Artinya, jika pembatasan tersebut akan dilakukan, maka pekerjaan rumah terbesar pemerintah adalah bagaimana upaya untuk membangun dan melengkapi pohon industri di sektor hilir yang belum lengkap tersebut. Khususnya agar produk antara yang dihasilkan oleh pabrik pengolahan tersebut dapat terserap seluruhnya di pasar.
Selain itu, jika ketentuan tersebut berlaku, maka perlakuan adil harus diberlakukan. Pembatasan 70% nikel menurut dia tidak relevan dan tidak adil untuk diterapkan, karena angka 70% tersebut tidak mempunyai basis kajian teknis dan ekonomis yang dapat dipertanggungjawabkan.
"Yang tak kalah penting, pemerintah harus menentukan skema harga yang berkeadilan, dengan menerapkan harga domestik yang setara dengan harga yang berlaku di pasar internasional," katanya.
Sebelumnya, Menteri Investasi/Kepala Badan Koordinasi Penanaman Modal (BKPM) Bahlil Lahadalia menyatakan pemerintah akan melarang ekspor produk olahan nikel dengan kandungan 30-40%. Pemerintah hanya akan memperbolehkan ekspor olahan produk nikel dengan kandungan minimal 70%.
Kebijakan tersebut diambil dengan memperhatikan jumlah cadangan nikel yang ada saat ini.
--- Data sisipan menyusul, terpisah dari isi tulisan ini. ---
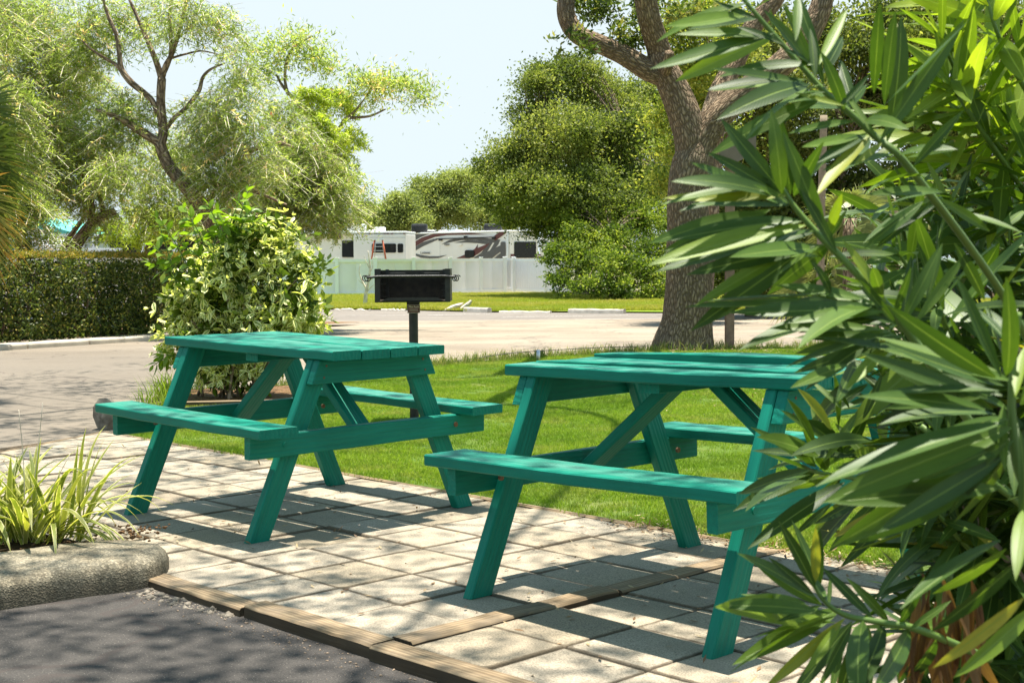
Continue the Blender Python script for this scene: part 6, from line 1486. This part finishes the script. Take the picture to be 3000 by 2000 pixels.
# --- the oleander in front, on the right
ob = Vector((1.05, 2.0, -0.02)); ole = empty('oleander', ob); tag(ole, 'large close oleander bush with long narrow leaves filling the right side', 'bush')
obed = poly_sheet('oleander_bed', [(0.95, 2.35), (0.72, 1.9), (0.62, 1.2), (0.8, 0.6), (3.0, 0.4), (3.4, 3.0), (2.0, 3.6)], 0.02, M['mulch'], thick=0.06); tag(obed, kind='structure')
po_ = leaf_protos('leaf', [dict(L=1, W=0.140, droop=0.18, fold=0.30, nseg=8, shape=(0.4, 0.9)), dict(L=1, W=0.150, droop=0.45, fold=0.25, nseg=8, shape=(0.4, 0.9)), dict(L=1, W=0.125, droop=-0.08, fold=0.40, nseg=8, shape=(0.4, 0.95)), dict(L=1, W=0.20, droop=0.7, fold=0.12, nseg=8, wave=0.03, shape=(0.4, 0.85))], M['oleander'])
poses = []
def shoot(pxs, L=0.15, wh=9, f0=0.1, per=3, rad=0.0038, ang=R(58), droop=0.25, young=0.55):
    P_ = [at(x, y, Y) for x, y, Y in pxs]
    put(tube('stem', P_, [rad*1.3, rad, rad*0.55], M['green_stem'], None, 8, 6, 0.05, len(poses)), ole)
    global poses_; poses.extend(shoot_leaves(P_, f0, 1.0, wh, per, L, ang, po_, droop=droop, young=young))

def R4(x, y): return (1900+0.5741*x, 0.5741*y)
def R5(x, y): return (1900+0.7655*x, 800+0.7655*y)
def stem(pts, r=0.005):
    put(tube('stem', [at(x, y, Y) for x, y, Y in pts], [r*1.4, r, r*0.6], M['green_stem'], None, 8, 6, 0.05, 3), ole)
def spray(C, Y, lst, dt=0.10, again=True):
    if again:
        spray(C, Y+0.16, [(q[0]+random.gauss(30, 18), q[1]+random.gauss(18, 22), q[2]+random.gauss(75, 45), q[3]+random.gauss(35, 50)) for q in lst if random.random() < (0.95 if C is R5 else 0.6)], dt, False)
    """leaves given by the ends of each, base first, on a spray at distance Y"""
    for (bx, by, tx, ty, *o) in lst:
        a_ = at(*C(bx, by), Y+random.uniform(-0.01, 0.03)); b_ = at(*C(tx, ty), Y+random.gauss(-0.01, dt*0.45))
        d = b_-a_; L_ = d.length
        vz = abs(d.normalized().z); up = Vector((random.gauss(0, 0.45), -0.6-vz*1.2+random.gauss(0, 0.45), 0.9*(1-vz)))
        pi_ = o[0] if o else random.choice((0, 0, 2, 1))
        V_ = po_[pi_][1][0]; tip = Vector(V_[-2]); m3 = frame_from(d, up, random.gauss(0, 0.15))
        poses.append((a_, m3, L_/max(0.6, tip.length), pi_))
stem([(3120, 1250, 1.75), (2960, 900, 1.68)]+[(*R4(*p), 1.54) for p in ((1350, 880), (1160, 700), (1020, 570), (880, 450), (650, 190), (520, 40), (440, -60))], 0.0036)
spray(R4, 1.5, [(640, 185, 150, 140), (520, 70, 70, 155), (500, 20, 0, 130), (640, 170, 0, 378, 2), (840, 330, 350, 310), (760, 400, 290, 425), (800, 420, 310, 372), (880, 510, 285, 725), (880, 430, 440, 610), (1050, 620, 700, 660), (1090, 690, 770, 765), (850, 380, 630, 45), (760, -30, 760, 190), (860, 380, 760, 200), (850, 400, 830, 130), (870, 330, 1010, 60),
  (640, 160, 610, 40), (1130, 700, 850, 955), (1110, 690, 870, 800), (960, 560, 1130, 380), (1000, 560, 930, 300, 3), (1100, 620, 1250, 560, 3), (1160, 700, 1000, 480), (1190, 730, 1060, 830), (1250, 790, 900, 830), (1400, 900, 1070, 870), (1280, 790, 1530, 680, 3), (1350, 850, 1600, 560), (1500, 980, 1130, 960), (1180, 720, 1600, 100, 2), (1260, 60, 1190, 550), (1180, 20, 1150, 500), (1200, 540, 1620, 80, 2), (1000, 540, 740, 480), (700, 230, 450, 120), (560, 100, 330, 10), (520, 60, 690, -60), (900, 470, 640, 520)])
stem([(2850, 1250, 1.5)]+[(*R4(*p), 1.47) for p in ((1330, 1700), (1200, 1540), (960, 1290), (860, 1190), (740, 1050), (680, 950), (660, 880))], 0.0036)
spray(R4, 1.44, [(690, 1010, 210, 820), (640, 980, 120, 890), (640, 950, 60, 995), (700, 1000, 80, 1025), (720, 1050, 220, 1060), (600, 1090, 0, 1180), (770, 1120, 90, 1190), (780, 1130, 80, 1240), (800, 1150, 0, 1300), (850, 1180, 570, 1200), (870, 1250, 180, 1380), (860, 1270, 450, 1265), (760, 1250, 240, 1568), (700, 1000, 360, 600), (690, 1000, 320, 770), (670, 980, 400, 820), (680, 990, 650, 585, 3), (900, 1190, 700, 690), (740, 1000, 850, 780), (910, 1200, 980, 1000),
  (720, 1040, 560, 930), (960, 1290, 790, 960), (1400, 1030, 1120, 1240), (1420, 1020, 1080, 1200), (1210, 1540, 1000, 1210), (1200, 1520, 1120, 1330), (930, 1500, 890, 1350, 3), (1110, 1530, 660, 1430), (1100, 1560, 600, 1568), (1180, 1560, 780, 1568), (1000, 1340, 720, 1480), (900, 1240, 620, 1400), (1300, 1640, 1500, 1240, 1), (1560, 1240, 1760, 1568, 1), (1500, 1240, 1420, 1540), (1740, 1180, 1500, 1010), (1560, 1080, 1916, 1160)])
spray(R5, 1.42, [(890, 130, 510, 30), (900, 150, 580, 130), (900, 130, 300, 165), (850, 210, 470, 190), (930, 230, 510, 330), (900, 220, 560, 310), (700, 80, 185, 130), (920, 250, 560, 230), (980, 240, 690, 300), (950, 200, 800, 20), (940, 260, 760, 420), (1000, 300, 640, 260), (860, 130, 700, 60), (940, 150, 1010, 0), (760, 350, 560, 420)])
stem([(3050, 1500, 1.2)]+[(*R5(*p), 1.2) for p in ((1420, 760), (1395, 600), (1390, 460), (1400, 300), (1420, 150))], 0.004)
spray(R5, 1.17, [(1330, 400, 940, 180), (1350, 380, 860, 260), (1340, 450, 840, 430), (1290, 520, 830, 440), (1360, 470, 940, 350), (1300, 480, 800, 310), (1370, 550, 960, 620), (1370, 570, 630, 755, 0), (1390, 590, 680, 860, 0), (1380, 640, 690, 1070, 0), (1350, 820, 690, 865), (1360, 500, 1340, 740, 1), (1350, 400, 1170, 10), (1370, 400, 1420, 80), (1380, 560, 1100, 600), (1400, 480, 1437, 260), (1400, 640, 1060, 780), (1390, 600, 1140, 920), (1360, 700, 860, 1000), (1400, 300, 1240, 60), (1430, 1090, 1090, 1400, 0), (1437, 1240, 1100, 1530, 0), (1350, 1020, 950, 1230, 0), (1420, 600, 1500, 1100, 1), (1440, 460, 1560, 300), (1440, 900, 1400, 1100)])
stem([(2760, 1420, 1.95)]+[(*R5(*p), 1.92) for p in ((900, 800), (760, 780), (640, 760), (570, 740))], 0.003)
spray(R5, 1.9, [(620, 750, 320, 840), (640, 760, 430, 700), (620, 770, 360, 850), (600, 720, 410, 580), (650, 700, 460, 600), (640, 660, 560, 480), (680, 640, 520, 520), (800, 400, 540, 610), (800, 530, 680, 720), (750, 800, 380, 1030), (780, 700, 400, 690), (700, 880, 560, 1000), (720, 760, 540, 860), (760, 620, 560, 660), (860, 640, 600, 600), (820, 860, 640, 960), (880, 740, 700, 560), (700, 600, 600, 440), (740, 520, 620, 400), (640, 740, 560, 640), (900, 900, 700, 1010), (820, 560, 900, 380)], 0.2)
stem([(2900, 1930, 1.6)]+[(*R5(*p), 1.55) for p in ((1040, 1365), (890, 1335), (760, 1310), (680, 1260), (630, 1190))], 0.0035)
spray(R5, 1.53, [(640, 1210, 515, 955), (630, 1230, 470, 1090), (640, 1180, 640, 985), (640, 1240, 370, 1055), (600, 1260, 290, 1215), (640, 1290, 295, 1242), (700, 1300, 330, 1292), (720, 1310, 280, 1480), (740, 1330, 600, 1530), (860, 1320, 660, 1120), (780, 1340, 640, 1590), (750, 1320, 430, 1590), (820, 1330, 760, 1560), (900, 1340, 840, 1580), (1000, 1360, 900, 1590), (960, 1340, 1060, 1180), (1000, 1360, 1160, 1250), (680, 1250, 600, 1120), (1100, 1400, 1000, 1600), (660, 1270, 500, 1330)], 0.15)
# sprays further back at the upper right, sunlight painted into their leaf colour
old_poses = poses; poses = []
for pts in ([(3100, 420, 2.3), (2980, 220, 2.25), (2920, 92, 2.2), (2890, -10, 2.2)], [(3100, 620, 2.4), (2920, 420, 2.3), (2820, 250, 2.25), (2760, 120, 2.2)], [(3000, 560, 2.3), (2860, 360, 2.2), (2780, 240, 2.2)], [(3160, 420, 2.5), (3060, 260, 2.45), (2990, 150, 2.4)], [(2960, 300, 2.5), (2840, 130, 2.45), (2760, -20, 2.4)], [(2900, 620, 2.4), (2760, 420, 2.35), (2700, 300, 2.3)], [(3150, 700, 2.4), (3000, 480, 2.3), (2930, 380, 2.3)]):
    shoot(pts, L=0.20, wh=8, f0=0.1, droop=0.1, ang=R(62))
sunlit_poses = poses; poses = old_poses
random.seed(99)
def left_edge(y): return np.interp(y, [0, 300, 600, 900, 1200, 1500, 1800, 2000], [2600, 2560, 2560, 2500, 2480, 2560, 2600, 2560])
for k in range(70):
    y = random.uniform(480, 2050); x = random.uniform(left_edge(max(0, min(2000, y)))+60, 3120); Y_ = random.uniform(1.9, 2.7)
    bx, by = x+random.uniform(40, 260)*2/Y_, y+random.uniform(180, 420)*2/Y_
    shoot([(bx, by, Y_+0.12), ((x+bx)/2-10, (y+by)/2, Y_+0.05), (x, y, Y_)], random.uniform(0.15, 0.19), random.randint(6, 8), 0.05, droop=random.uniform(0.15, 0.5))
# long bare canes from the ground
for k in range(14):
    a_ = ob+Vector((random.uniform(-0.15, 0.5), random.uniform(-0.35, 0.35), 0)); b_ = at(random.uniform(2650, 3150), random.uniform(700, 1500), random.uniform(1.7, 2.5))
    put(tube('cane', [a_, a_.lerp(b_, 0.5)+Vector((0.06, 0.03, 0.05)), b_], [0.008, 0.007, 0.004], M['grey_bark'] if k % 2 else M['green_stem'], None, 8, 6, 0.08, k), ole)
place_leaf_objects('leaf', po_, rebase(near_first(poses), ob), M['oleander'], ole, 300)
po_sun = leaf_protos('sunlit_leaf', [dict(L=1, W=0.150, droop=0.12, fold=0.22, nseg=8, shape=(0.4, 0.9)), dict(L=1, W=0.160, droop=0.35, fold=0.18, nseg=8, shape=(0.4, 0.9)), dict(L=1, W=0.13, droop=-0.1, fold=0.3, nseg=8, shape=(0.4, 0.9)), dict(L=1, W=0.15, droop=0.2, fold=0.3, nseg=8, shape=(0.4, 0.9))], M['oleander_sunlit'])
place_leaf_objects('sunlit_leaf', po_sun, rebase(near_first(sunlit_poses), ob), M['oleander_sunlit'], ole, 160)
pd = leaf_protos('dead_leaf', [dict(L=1, W=0.11, droop=0.6, fold=0.7, nseg=8, wave=0.12, shape=(0.4, 0.9)), dict(L=1, W=0.08, droop=0.3, fold=0.9, nseg=8, wave=0.2, shape=(0.4, 0.9))], M['dead_leaf'])
dp_ = []
for k in range(30):
    p = at(random.uniform(2690, 2880), random.uniform(1680, 1840), 1.62+random.uniform(-0.06, 0.1)); d = Vector((random.gauss(0, 0.18), random.gauss(0, 0.18), -1))
    dp_.append((p-ob, frame_from(d, (random.gauss(0, 1), -1, 0), random.gauss(0, 0.8)), random.uniform(0.09, 0.14), k % 2))
place_leaf_objects('dead_leaf', pd, dp_, M['dead_leaf'], ole, 300)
Selain itu, hal tersebut juga dimaksudkan untuk meningkatkan nilai tambah produk mineral.
"Menyangkut kandungan 70% untuk ekspor, supaya ekspor Indonesia ada nilai tambah. Saya mantan pengusaha jadi rasa iri ke negara lain ada. Kalau negara lain ada cadangan yang gak dimiliki dia akan manfaatkan betul ke produk turunan," ujar Bahlil pekan lalu.
Meski masih dalam tahap wacana, Bahlil hanya ingin memastikan bahwa Indonesia tak boleh lagi dipermainkan oleh negara lain. Pesan tersebut menurut dia yang ingin disampaikan ke dunia internasional. "Dunia lagi butuh sumber daya, jangan kita posisikan diri dengan bargaining yang lemah," katanya.
Pemerintah sendiri telah melarang ekspor bijih nikel mulai Januari 2020. Kebijakan tersebut sejalan dengan diterbitkannya Permen ESDM Nomor 11 Tahun 2019 tentang Perubahan Kedua Atas Permen ESDM Nomor 25 Tahun 2018 tentang Pengusahaan Pertambangan Mineral dan Batubara.